O que se vê é uma grande diversidade de condutas que são tratadas sob o termo litigância predatória, o que coloca um desafio para o julgamento do STJ. Afinal, decidir sobre os poderes judiciais para prevenir ou remediar a litigância predatória sem a definir pode representar uma solução incerta para um problema errado.
Daí a importância de contribuições tais como a da ANNEP[9] ao julgamento do Tema Repetitivo 1.198, que afirma que, antes de o STJ definir, “de modo paradigmático, o uso de medidas como a exigência de procuração atualizada e de outros documentos nos casos em que se identificar tratar de litigância predatória”, seria “crucial definir quais características qualificam um conjunto de ações como reflexo de uma litigância predatória”, propondo uma definição de características típicas dessa prática[10].
Nesse sentido, também vale recordar as pertinentes críticas do jurista Michele Taruffo, que destacava o risco de arbitrariedade na onda moralizante que procurava justificar, na Itália, o controle de comportamentos tidos por abusivos, com base em princípios vagos e genéricos[11]. Deve-se também evitar o uso excessivo do argumento do abuso de direito[12].
Nessa linha de ideias, é compreensível a postura de cautela do ministro Humberto Martins ao apresentar uma tese parcialmente divergente à tese defendida pelo ministro Moura Ribeiro, para vincular a exigência de documentos de identificação e elementos probatórios àqueles “previstos na lei processual”. Embora não concordemos com a tese parcialmente divergente[13], parecendo-nos adequado o caminho do rol exemplificativo (tal como trilhado pelos Anexos B e C da Recomendação 159 do CNJ, de 23/10/2024[14]), é importante a lembrança de que é necessário ter cautela no exercício do poder geral de cautela.
O que propomos é um passo anterior: ante as diversidades de condutas que comumente são classificadas como litigância predatória e a ausência de uma definição corrente para o termo, que o STJ adote expressamente uma definição do termo, para que seja preservada a segurança do procedimento judicial e das garantias processuais.
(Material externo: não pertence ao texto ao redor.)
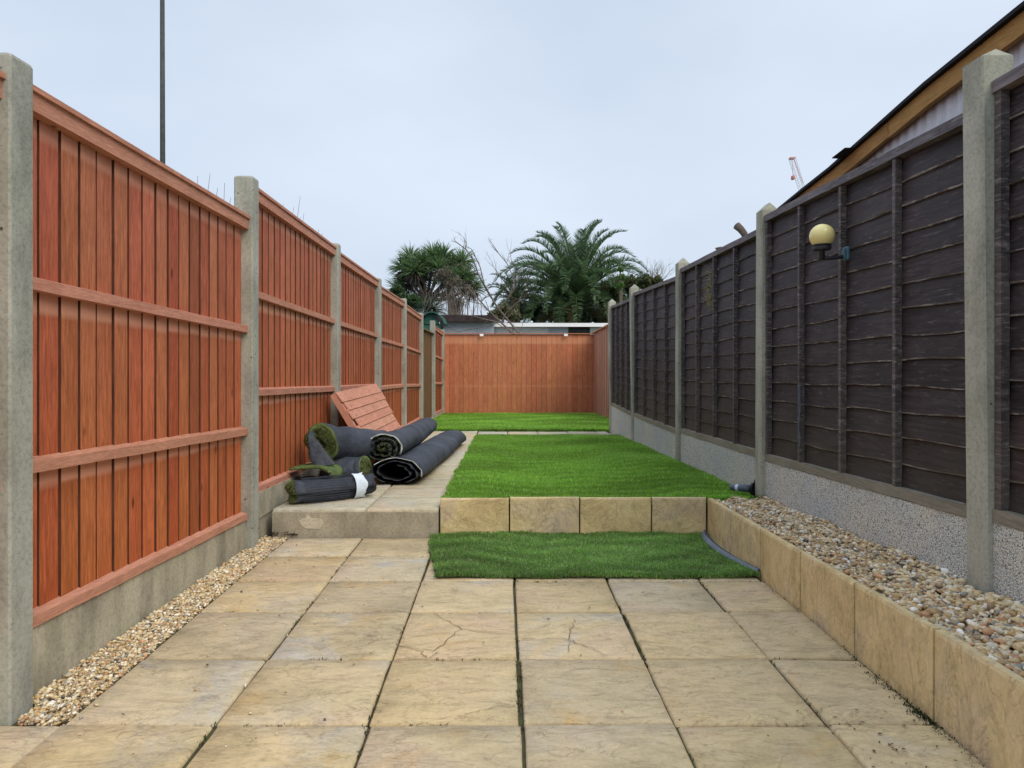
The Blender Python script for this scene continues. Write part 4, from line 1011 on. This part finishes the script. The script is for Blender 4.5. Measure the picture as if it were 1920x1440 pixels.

Essa definição pode ser feita com a especificação de conceitos já usuais como o de abuso dos direitos de ação ou de defesa, em que o direito constitucionalmente garantido é exercido em contrariedade com a boa-fé.
Alternativamente a esse caminho definitório, então que o tribunal opte por decidir de modo mais específico. E, ao invés de decidir sobre os poderes judiciais a serem exercidos na classe mais genérica de casos de litigância predatória, decida sobre a classe específica de ações que são ajuizadas sem provas mínimas capazes de lastrear minimamente as pretensões deduzidas. Essa solução, ao passo que confere maior certeza para a solução a ser definida pelo STJ, curiosamente é mais geral e eficiente.